Facebook founder Mark Zuckerberg and Nvidia’s CEO Jensen Huang have both recorded substantial declines in their net worth, amounting to a combined $17 billion, primarily due to the performance of their companies’ shares.
According to Forbes’ real-time billionaires data, Zuckerberg’s net worth fell by $9.6 billion to $162 billion after Meta’s stock dropped by 6% on Wednesday evening, closing at $461.99.
Over the past week, Meta’s stock has declined by 13%. Zuckerberg, who took Facebook public in 2012, now owns about 13% of the company’s stock.
Facebook rebranded to Meta in 2021 to shift its focus to the metaverse. In 2015, Zuckerberg and his wife, Priscilla Chan, pledged to give away 99% of their Meta stake over their lifetimes.
Meanwhile, Jensen Huang experienced a $7.3 billion drop in net worth, reducing his valuation to $103.4 billion following a 7% decline in Nvidia’s share price, which stood at $117.99 on Wednesday evening, and a 13% drop over the last five days. .
Huang co-founded Nvidia in 1993 and has served as its CEO and president ever since. He owns approximately 3% of the company, which went public in 1999.
Born in Taiwan, Huang moved to Thailand as a child before his family sent him and his brother to the U.S. amid civil unrest in Asia. Under Huang’s leadership, Nvidia has become a dominant force in computer gaming chips and has expanded to design chips for data centers and autonomous vehicles.
Huang has made significant philanthropic contributions, including $30 million to Stanford for an engineering center and $50 million to Oregon State University for a namesake research center in 2022.

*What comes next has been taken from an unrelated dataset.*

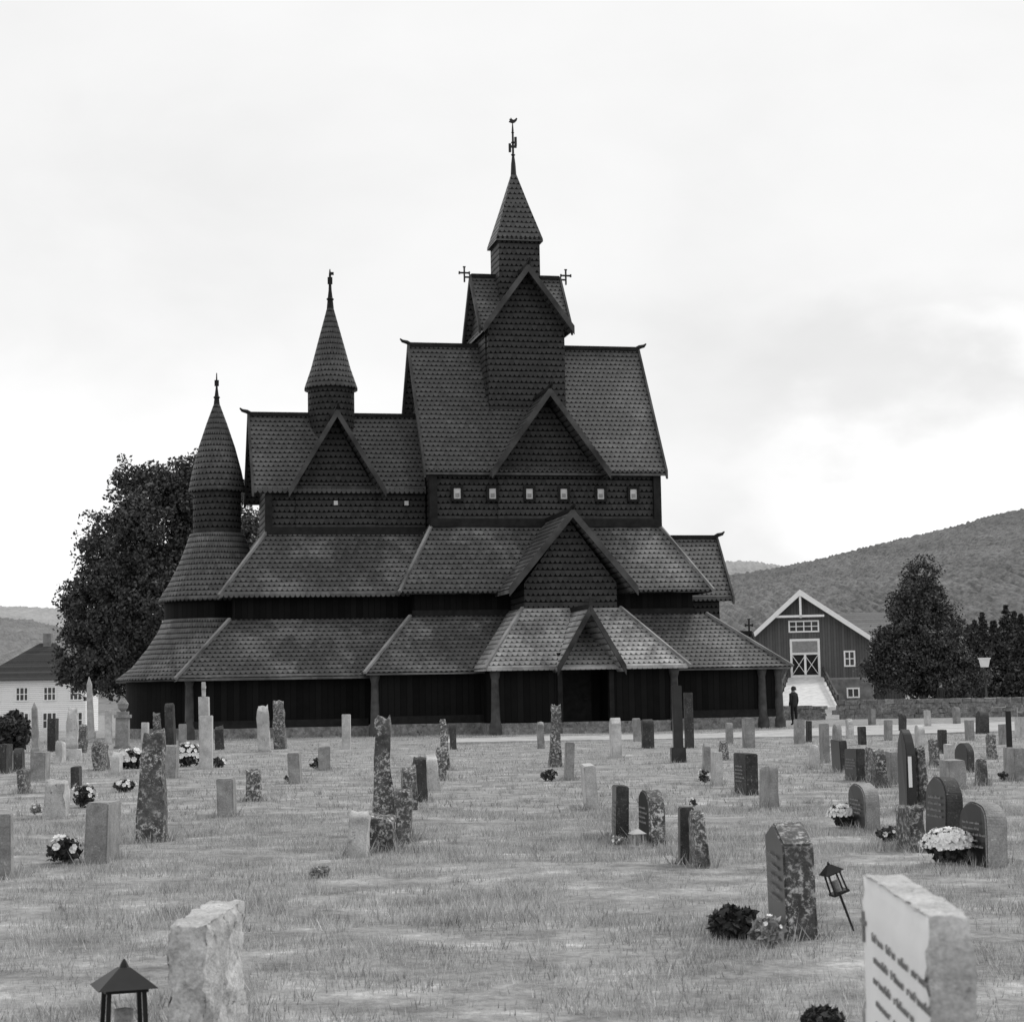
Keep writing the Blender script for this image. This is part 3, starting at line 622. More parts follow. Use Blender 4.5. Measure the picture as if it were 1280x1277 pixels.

These tech billionaires are not alone in recording losses. Other tech giants, such as Amazon founder Jeff Bezos, reported a $4.8 billion drop, Dell founder Michael Dell saw a $6.3 billion decline, and Tesla CEO Elon Musk experienced a $4.5 billion depreciation in valuation.
What to know
The drop in tech stocks, which has led to declines in net worth valuations, is attributed to the fall in U.S. technology and semiconductor stocks from their all-time high levels. This decline was spurred by concerns over stricter restrictions on global chip sales to China, triggering a stock rout on Wednesday, July 17. The tech-heavy Nasdaq slumped nearly 2% to hit a two-week low, accompanied by losses on the S&P 500, as major chip and tech stocks were pressured by the prospect of sanctions on companies providing China access to advanced semiconductor technology.
Global markets are highly sensitive to semiconductor supply chain disruptions. The underperformance of tech stocks follows a first half of the year that saw mega caps like Nvidia, Microsoft Corp., and Alphabet Inc. propel the market higher, stretching valuations for these companies and presenting a challenging setup for the remainder of 2024.